D’accord, donc vous êtes hostile. La taxe à 75% sera finalement appliquée aux entreprises…

C’est ridicule, inapplicable, stupide ! C’est un mauvais signal qui a fait partir du monde et qui ne sera pas appliqué, à mon avis le Conseil Constitutionnel va censurer cette usine à gaz.

Bis repetita. L’accord national interprofessionnel, dit ANI : le gouvernement a-t-il cédé selon vous sur cet accord, appelé flexi-sécurité si l’on veut ? A-t-il cédé aux sirènes du MEDEF comme le dénonce une partie de la gauche ? 

Nous verrons le texte qui va être voté. Il n’y a pas beaucoup de choses que je mets au crédit du gouvernement depuis qu’ils sont là, mais cet accord-là, oui. Pour plus de flexibilité, pour plus de souplesse, disons les mots et assumons. Quand une entreprise, une industrie, a son carnet de commandes plein, c’est bien de pouvoir faire travailler plus et que l’on gagne plus. Quand le carnet de commandes va moins bien, il faut qu’on puisse avoir à côté de la formation et que l’on puisse lisser les choses dans le temps.

Ce qui énerve Mélenchon et la gauche du PS. 

Très bien, Mélenchon s’énerve là-dessus mais, à la vérité, c’est tout à fait nécessaire de le faire, et je serai très attentive au fait que, au moins, on ne touche pas à ce que je considère comme une avancée.

Ce qui se passe à Chypre vous pousse à penser qu’il faut une plus grande harmonie fiscale dans l’Union Européenne ? 

Oui, c’est le minimum que nous puissions dire. L’impôt sur les sociétés à Chypre c’est 10%. D’ailleurs, quand vous regardez les chiffres c’est très intéressant, le pays où il est le plus élevé dans la zone Euro c’est la France, dans l’autre sens, c’est-à-dire que c’est 36% chez nous, 10% à Chypre. Nous avons une monnaie unique, je suis pour l’Euro, mais nous ne marcherons pas sur deux jambes tant que nous n’harmoniserons pas et que nous n’aurons pas une Europe politique et démocratique.

Elections municipales, parlons de démocratie justement. Vous êtes candidate, ou presque, à Paris. 

Oui.

Vous êtes candidate ? 

Oui, je dis que je serai candidate parce que je considère que le temps de la campagne n’est pas venu, vous voyez ce que je veux dire, mais je le suis.
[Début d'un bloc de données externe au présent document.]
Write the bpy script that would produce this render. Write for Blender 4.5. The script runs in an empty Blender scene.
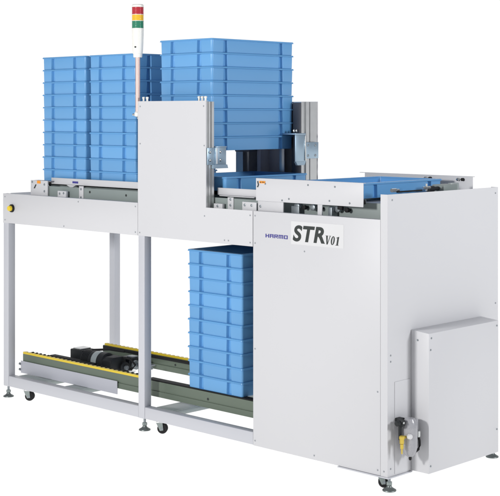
import bpy, bmesh, math, random
from mathutils import Vector, Matrix
random.seed(7)
S = bpy.context.scene
C = S.collection
R = math.radians

# ------------------------------------------------------------------ camera
cam_d = bpy.data.cameras.new("camera")
cam = bpy.data.objects.new("camera", cam_d); C.objects.link(cam)
S.camera = cam
cam_d.sensor_fit = 'HORIZONTAL'
cam_d.sensor_width = 36.0
cam_d.lens = 36.0 * 1336.0 / 500.0
cam_d.shift_x = 0.0
cam_d.shift_y = (114.0 - 248.0) / 500.0          # view camera: level back, dropped lens
cam_d.clip_start = 0.1
cam_d.clip_end = 500
fwd = Vector((-1336.0, 1378.0, 0)).normalized()
right = Vector((1378.0, 1336.0, 0)).normalized()
m = Matrix((right, Vector((0, 0, 1)), -fwd)).transposed().to_4x4()
m.translation = Vector((3.325, -4.220, 1.454))
cam.matrix_world = m

# ------------------------------------------------------------------ world: white studio surround, dimmer behind the camera
w = bpy.data.worlds.new("World"); S.world = w; w.use_nodes = True
nt = w.node_tree; nt.nodes.clear()
def N(t, ty, **k):
    n = t.nodes.new(ty)
    for a, b in k.items(): setattr(n, a, b)
    return n
tc = N(nt, 'ShaderNodeTexCoord')
dot = N(nt, 'ShaderNodeVectorMath', operation='DOT_PRODUCT'); dot.inputs[1].default_value = fwd
nt.links.new(tc.outputs['Generated'], dot.inputs[0])
sep = N(nt, 'ShaderNodeSeparateXYZ'); nt.links.new(tc.outputs['Generated'], sep.inputs[0])
neg = N(nt, 'ShaderNodeMath', operation='MULTIPLY'); neg.inputs[1].default_value = -4.0
nt.links.new(sep.outputs['Z'], neg.inputs[0])
mr = N(nt, 'ShaderNodeMapRange', interpolation_type='SMOOTHSTEP')
mr.inputs['From Min'].default_value = 0.50; mr.inputs['From Max'].default_value = 0.90
nt.links.new(dot.outputs['Value'], mr.inputs['Value'])
mx = N(nt, 'ShaderNodeMath', operation='MAXIMUM', use_clamp=True)
nt.links.new(mr.outputs[0], mx.inputs[0]); nt.links.new(neg.outputs[0], mx.inputs[1])
mix = N(nt, 'ShaderNodeMix', data_type='RGBA')
nt.links.new(mx.outputs[0], mix.inputs['Factor'])
mix.inputs['A'].default_value = (0.24, 0.25, 0.28, 1)
mix.inputs['B'].default_value = (1.06, 1.06, 1.06, 1)
bg = N(nt, 'ShaderNodeBackground'); bg.inputs['Strength'].default_value = 1.0
nt.links.new(mix.outputs['Result'], bg.inputs['Color'])
out = N(nt, 'ShaderNodeOutputWorld'); nt.links.new(bg.outputs[0], out.inputs[0])

# ------------------------------------------------------------------ studio lamps
def area(name, loc, aim, sx, sy, energy, col):
    d = bpy.data.lights.new(name, 'AREA'); d.shape = 'RECTANGLE'; d.size = sx; d.size_y = sy
    d.energy = energy; d.color = col
    o = bpy.data.objects.new(name, d); C.objects.link(o); o.location = loc
    o.rotation_euler = (Vector(aim) - Vector(loc)).to_track_quat('-Z', 'Y').to_euler()
area("key_softbox", (-0.75, -4.4, 1.85), (-0.95, 0, 0.95), 0.5, 0.5, 144, (1.0, 0.99, 0.98))
area("side_softbox", (4.3, 1.2, 2.3), (0, 0.4, 1.2), 0.9, 0.9, 125, (0.97, 0.98, 1.0))

S.view_settings.view_transform = 'Standard'
S.view_settings.look = 'None'
S.view_settings.exposure = 0.0
S.view_settings.gamma = 1.0
S.cycles.max_bounces = 10

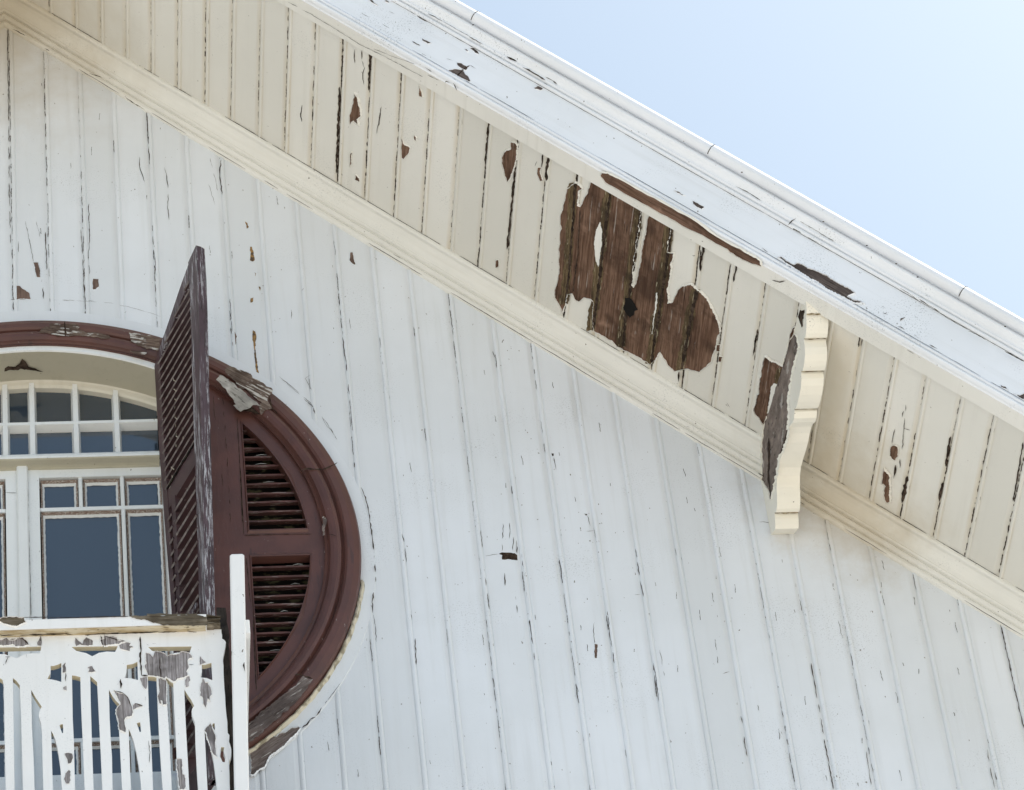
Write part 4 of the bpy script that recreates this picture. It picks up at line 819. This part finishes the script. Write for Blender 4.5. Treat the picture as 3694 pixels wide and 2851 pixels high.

Mon entrée en campagne, nous allons faire ça avant l’été. En tous les cas, avec un projet et une équipe.

Comment sentez-vous ce début de campagne entre NKM et Anne Hidalgo ? 

Cela ne me plaît pas du tout, je trouve que nous sommes complètement à côté de la plaque. Déjà, aujourd’hui, rentrer en campagne pour les Parisiens c’est vraiment prématuré et je pense qu’ils ont d’autres difficultés et d’autres problèmes que d’être déjà dans une espèce de guerre de campagne. Pour moi, l’entrée en campagne, ce sera de parler de la question de la vie des Parisiens, de la vie au quotidien. En tous les cas ce sera mon approche.

Mais cela, elles le disent toutes les deux.

Non. Je ne veux pas de polémique, alors je ne vais pas revenir sur les déclarations des unes et des autres, mais nous voyons bien que la priorité pour les Parisiens n’est pas d’être PS ou UMP. Par exemple il y a une priorité qui est la question du logement, c’est le problème n°1 pour les Parisiens. 

Cela, elles le disent. 

Elles le disent, mais vous voyez bien l’image que cela renvoie en ce moment. L’image d’un duel qui est plutôt à connotation partisane ou politicienne ou un peu classique, ce qui est dommage. Moi j’espère plus d’un débat démocratique entre femmes. 

Vous y croyez ? 

Je suis un peu idéaliste. Si, à la fin de la campagne, on pouvait dire "Tiens, pour une fois en France, il y a eu une confrontation, il y a eu un débat. Elles ne sont pas toutes d’accord, il y en a une à droite, une à gauche, une au centre, mais en même temps elles ont fait cela plutôt par le haut que par le bas", je serais hyper heureuse.

Vous y croyez ? 

Oui, j’essaierai pour ma part.

Vous ferez alliance avec l’UDI de Borloo ? 

Je suis absolument ouverte aux rassemblements et à des rassemblements les plus larges possible. Donc, si les centres peuvent se retrouver sur Paris au sein d’une équipe, si cette démarche-là est possible, j’en serai heureuse.